Criança, eu achava que caçar pelo prazer de abater animais era absolutamente normal. Hoje, olho pela janela do meu sétimo andar e questiono: qual a graça de ver um animal deixar de existir? Nesse confronto entre o caçador e a caça, o predador, com suas próteses tecnológicas, é o mais forte. Ele não se expõe a um confronto. É como a farsa das touradas. Em Bogotá, fomos a uma tourada. Jamais vi um espetáculo mais covarde, sádico e perverso. Saí de lá com a certeza de que o homem é mau. Depois, relativizei: há homens maus. Obviamente. No caso, duas maldades me chocaram: a maldade de quem mata e maldade de quem aplaude a tortura e a execução. Será esse prazer de matar um resquício do primitivo no homem dito civilizado?
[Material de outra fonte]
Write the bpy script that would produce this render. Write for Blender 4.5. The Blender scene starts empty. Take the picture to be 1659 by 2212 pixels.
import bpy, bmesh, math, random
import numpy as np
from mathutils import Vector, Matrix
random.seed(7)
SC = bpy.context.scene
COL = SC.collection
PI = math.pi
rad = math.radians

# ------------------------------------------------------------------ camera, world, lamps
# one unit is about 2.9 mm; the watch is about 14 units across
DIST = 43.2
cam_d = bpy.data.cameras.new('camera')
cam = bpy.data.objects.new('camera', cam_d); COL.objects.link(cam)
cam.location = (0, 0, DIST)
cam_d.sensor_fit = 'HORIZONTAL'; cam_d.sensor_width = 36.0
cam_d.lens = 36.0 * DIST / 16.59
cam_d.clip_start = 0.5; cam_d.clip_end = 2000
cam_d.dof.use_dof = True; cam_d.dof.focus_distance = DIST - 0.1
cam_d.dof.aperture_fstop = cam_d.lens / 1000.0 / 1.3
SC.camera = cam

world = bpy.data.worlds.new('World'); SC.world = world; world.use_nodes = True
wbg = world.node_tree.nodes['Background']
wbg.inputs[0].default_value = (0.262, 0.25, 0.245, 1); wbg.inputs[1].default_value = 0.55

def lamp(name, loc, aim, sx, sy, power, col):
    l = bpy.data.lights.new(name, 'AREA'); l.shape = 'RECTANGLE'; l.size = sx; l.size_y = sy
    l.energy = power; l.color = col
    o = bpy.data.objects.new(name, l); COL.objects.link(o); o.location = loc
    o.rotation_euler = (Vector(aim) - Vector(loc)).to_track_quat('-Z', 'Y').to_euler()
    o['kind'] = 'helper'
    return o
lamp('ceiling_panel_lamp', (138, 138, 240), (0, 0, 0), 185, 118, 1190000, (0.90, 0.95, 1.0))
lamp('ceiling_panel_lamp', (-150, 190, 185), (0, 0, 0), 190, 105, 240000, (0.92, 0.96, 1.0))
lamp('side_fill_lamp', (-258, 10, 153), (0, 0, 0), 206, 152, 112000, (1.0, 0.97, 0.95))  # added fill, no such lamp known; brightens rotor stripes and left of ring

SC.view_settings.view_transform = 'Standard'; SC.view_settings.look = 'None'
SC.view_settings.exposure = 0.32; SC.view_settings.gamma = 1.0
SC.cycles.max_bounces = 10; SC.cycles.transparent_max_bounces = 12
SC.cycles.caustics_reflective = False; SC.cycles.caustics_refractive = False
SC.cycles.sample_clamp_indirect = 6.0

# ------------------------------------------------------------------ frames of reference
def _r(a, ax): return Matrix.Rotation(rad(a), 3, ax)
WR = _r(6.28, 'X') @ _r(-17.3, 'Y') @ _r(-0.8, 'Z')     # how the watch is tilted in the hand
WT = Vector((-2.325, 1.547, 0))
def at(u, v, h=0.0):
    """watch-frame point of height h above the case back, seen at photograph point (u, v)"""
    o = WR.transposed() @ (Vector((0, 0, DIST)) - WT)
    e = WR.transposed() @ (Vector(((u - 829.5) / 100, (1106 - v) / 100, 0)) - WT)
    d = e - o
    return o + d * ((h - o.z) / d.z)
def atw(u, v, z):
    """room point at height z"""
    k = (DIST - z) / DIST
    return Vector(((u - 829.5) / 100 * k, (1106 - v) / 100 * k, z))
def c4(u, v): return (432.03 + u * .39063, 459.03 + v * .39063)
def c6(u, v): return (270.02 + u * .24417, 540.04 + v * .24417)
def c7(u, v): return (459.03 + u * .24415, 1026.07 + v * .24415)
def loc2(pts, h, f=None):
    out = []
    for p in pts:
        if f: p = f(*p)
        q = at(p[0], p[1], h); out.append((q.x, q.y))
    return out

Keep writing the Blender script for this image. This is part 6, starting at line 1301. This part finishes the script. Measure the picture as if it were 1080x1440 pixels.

É a hipótese mais fácil. Por que, no entanto, a cultura e racionalidade não apagam esse suposto rastro de um passado longínquo? Todos os dias ficamos chocados com a facilidade de alguns para passar ao ato de matar. Na busca de explicações, dizemos que matou sob efeito de drogas, que matou por vingança, que matou por necessidade, que matou em legítima defesa, que matou por ser psicopata. Como explicar, porém, esse assassinato planejado, premeditado, no pleno uso das faculdades mentais e sem estar sob o efeito de qualquer substância entorpecente, de um animal que nada fez ao seu assassino, não lhe servirá de alimento nem lhe representa uma ameaça? A morte pela morte. A morte pelo prazer de matar.

A morte sem justificativa.

O prazer de matar revela o pior do ser humano. Esse pior que não desaparece com o tempo. A ciência evolui, a tecnologia avança, o imaginário permanece subdesenvolvido. Lembraremos o nome do leão abatido: Cecil. Lembraremos das longas presas do elefante assassinado. Teria morrido por causa delas? Nem isso. Embora também isso fosse hediondo. O caçador só queria vencer a sua presa. Busca um troféu. Macabro. Os defensores da caça dão de ombros ou resmungam:

– Não se pode nem caçar em paz! Maldito politicamente correto.

Tradução: não se pode mais nem matar só por prazer. Esses dois exemplares da espécie humana, o americano que matou o leão e alemão que matou o elefante, precisam ser estudados em laboratório. Como será a mente deles? A ciência não pode perder a oportunidade de usá-los como cobaia para tentar desvendar o incrível prazer de matar.

Hobbes achava que o homem era mau e precisava ser domesticado.

Rousseau acreditava que o homem era bom, mas corrompido pela sociedade.

Eu, sabidamente mais genial do que Hobbes e Rousseau juntos, afirmo que o homem pode nasceu mau ou bom e ser melhorado ou piorado pela sociedade. Tudo é possível.

A única coisa impossível é a eliminação total da maldade.

Não há bem que dure sempre, mas há mal que nunca acaba.